Locate every line in the material below that has the word "scene". Copy each of those lines.

___ Provided material

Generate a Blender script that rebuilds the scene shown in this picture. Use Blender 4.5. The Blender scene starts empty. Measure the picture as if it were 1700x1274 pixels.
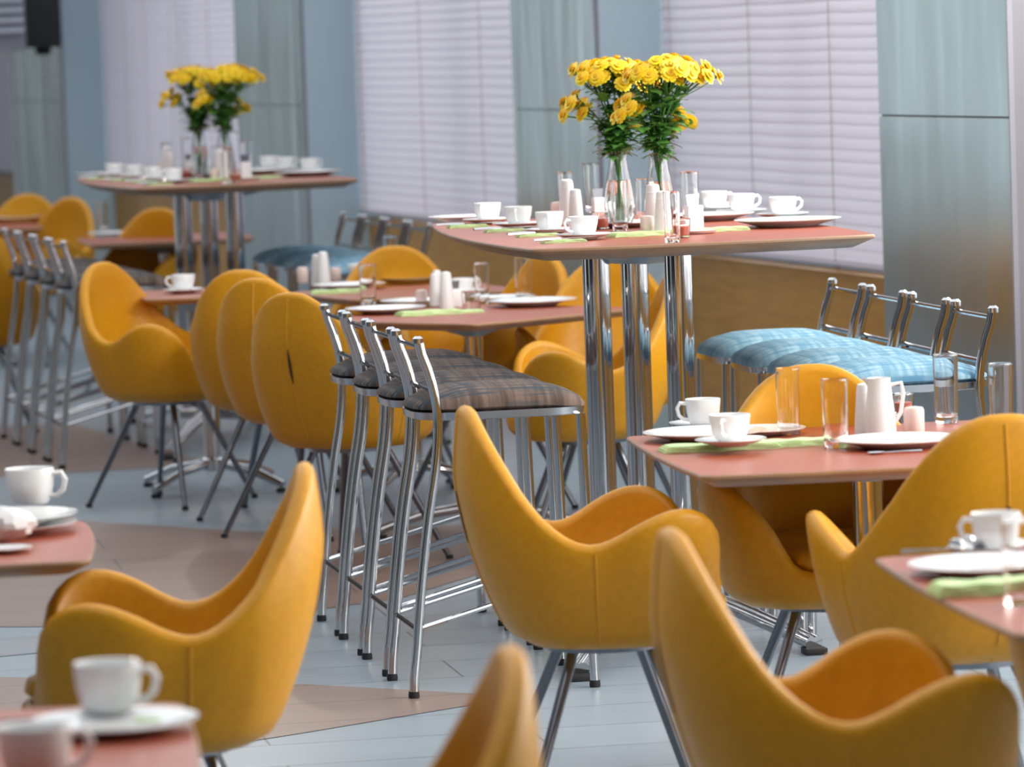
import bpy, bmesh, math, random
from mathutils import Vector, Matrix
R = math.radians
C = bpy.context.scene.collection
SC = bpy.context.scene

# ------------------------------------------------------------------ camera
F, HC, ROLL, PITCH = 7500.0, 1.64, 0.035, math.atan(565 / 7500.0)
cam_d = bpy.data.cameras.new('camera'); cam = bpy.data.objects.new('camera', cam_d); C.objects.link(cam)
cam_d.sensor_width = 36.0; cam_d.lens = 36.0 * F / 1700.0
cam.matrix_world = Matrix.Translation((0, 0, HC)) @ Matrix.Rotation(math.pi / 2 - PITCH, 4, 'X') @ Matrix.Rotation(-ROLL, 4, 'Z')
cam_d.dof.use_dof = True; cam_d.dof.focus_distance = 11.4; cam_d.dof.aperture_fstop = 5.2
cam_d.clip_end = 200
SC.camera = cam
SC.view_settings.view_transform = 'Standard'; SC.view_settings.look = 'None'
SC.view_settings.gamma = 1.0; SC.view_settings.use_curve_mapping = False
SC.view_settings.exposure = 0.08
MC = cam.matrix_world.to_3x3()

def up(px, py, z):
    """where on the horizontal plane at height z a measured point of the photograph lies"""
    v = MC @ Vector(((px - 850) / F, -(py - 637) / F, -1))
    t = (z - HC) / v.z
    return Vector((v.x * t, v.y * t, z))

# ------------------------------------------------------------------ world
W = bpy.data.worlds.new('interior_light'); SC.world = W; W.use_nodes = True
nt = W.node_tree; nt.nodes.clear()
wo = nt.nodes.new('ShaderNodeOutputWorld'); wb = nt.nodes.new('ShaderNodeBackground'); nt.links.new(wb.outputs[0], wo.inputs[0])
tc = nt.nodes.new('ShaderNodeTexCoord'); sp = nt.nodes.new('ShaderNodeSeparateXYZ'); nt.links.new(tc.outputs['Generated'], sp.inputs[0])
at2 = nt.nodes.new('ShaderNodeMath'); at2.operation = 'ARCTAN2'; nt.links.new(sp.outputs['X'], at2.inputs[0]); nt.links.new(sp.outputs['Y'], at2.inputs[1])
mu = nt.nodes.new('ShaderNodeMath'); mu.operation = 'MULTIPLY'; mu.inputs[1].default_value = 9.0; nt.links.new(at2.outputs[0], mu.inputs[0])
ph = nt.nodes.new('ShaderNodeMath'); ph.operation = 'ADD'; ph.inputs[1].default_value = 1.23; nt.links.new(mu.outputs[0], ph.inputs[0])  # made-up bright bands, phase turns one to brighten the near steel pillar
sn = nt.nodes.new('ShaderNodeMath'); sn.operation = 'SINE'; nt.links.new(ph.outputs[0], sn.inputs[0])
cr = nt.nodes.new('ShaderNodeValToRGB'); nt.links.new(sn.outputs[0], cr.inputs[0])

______

**Response for this exercise**:
Generate a Blender script that rebuilds the scene shown in this picture. Use Blender 4.5. The Blender scene starts empty. Measure the picture as if it were 1700x1274 pixels.
C = bpy.context.scene.collection
SC = bpy.context.scene